A Picture is Worth a Thousand Dots.

For most of my life, I believed I wasn't an artist. My mind didn't see the world in broad strokes of color or abstract forms. Instead, it saw a logical puzzle of shapes, lines, and fine details. Quick sketches were a struggle, leading to disjointed lines and stick figures. I looked at "real" artists and their effortless talent with a mix of awe and envy.

This led me to question the very nature of art. Is art only the finished masterpiece? Or is a master's preliminary sketch art in its own right? Does an unfinished piece, a monument to a creator's struggle, hold its own value? What about using a shortcut like tracing? Does that make the final work less valid?

I've come to believe the answers don't matter as much as the purpose. A child's crayon drawing of their family is art. An actor's first performance is art. A new author's words are art. Anything that elicits an emotion or sparks a thought—that is the very essence of the human experience I now recognize as art.

My own art is a testament to this belief. It's a slow, deliberate process. I found my way to pointillism precisely because it forces me to build each piece from the ground up, one purposeful dot at a time. My drawings are not a sprint to a finish line but a marathon of millions of tiny decisions.

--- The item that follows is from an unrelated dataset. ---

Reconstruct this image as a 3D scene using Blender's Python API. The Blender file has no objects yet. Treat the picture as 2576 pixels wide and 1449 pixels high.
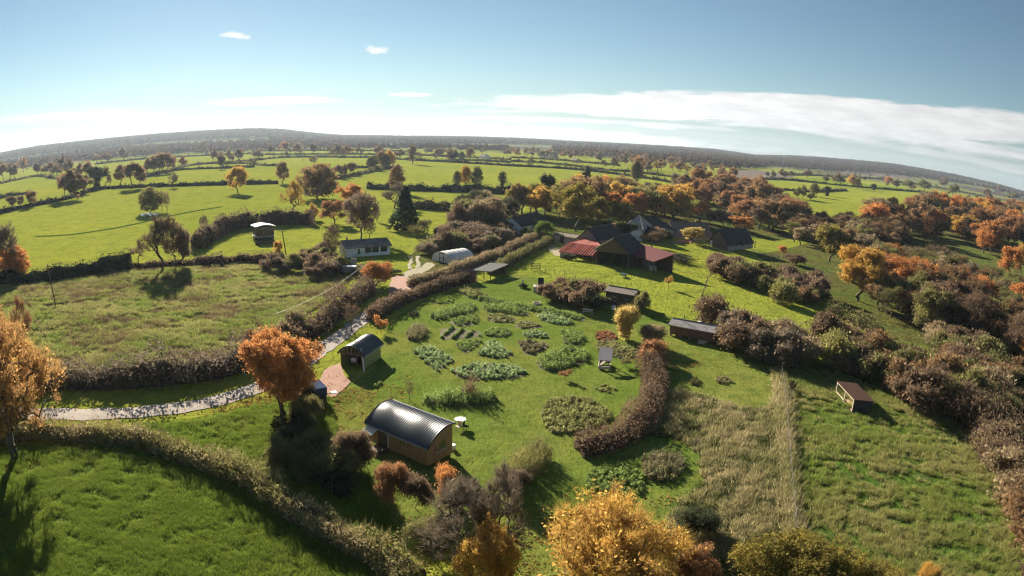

It's a way for my logical mind to create something beautiful, to build a world with a single pen.

I don't think my work is ever truly "finished," and it's certainly not perfect. But there comes a moment when I have to put the pen down and say, "I've done what I can." I hope that what I've created brings you a little bit of joy, sparks a new thought, or perhaps inspires you to find the artist within yourself, whatever that may be.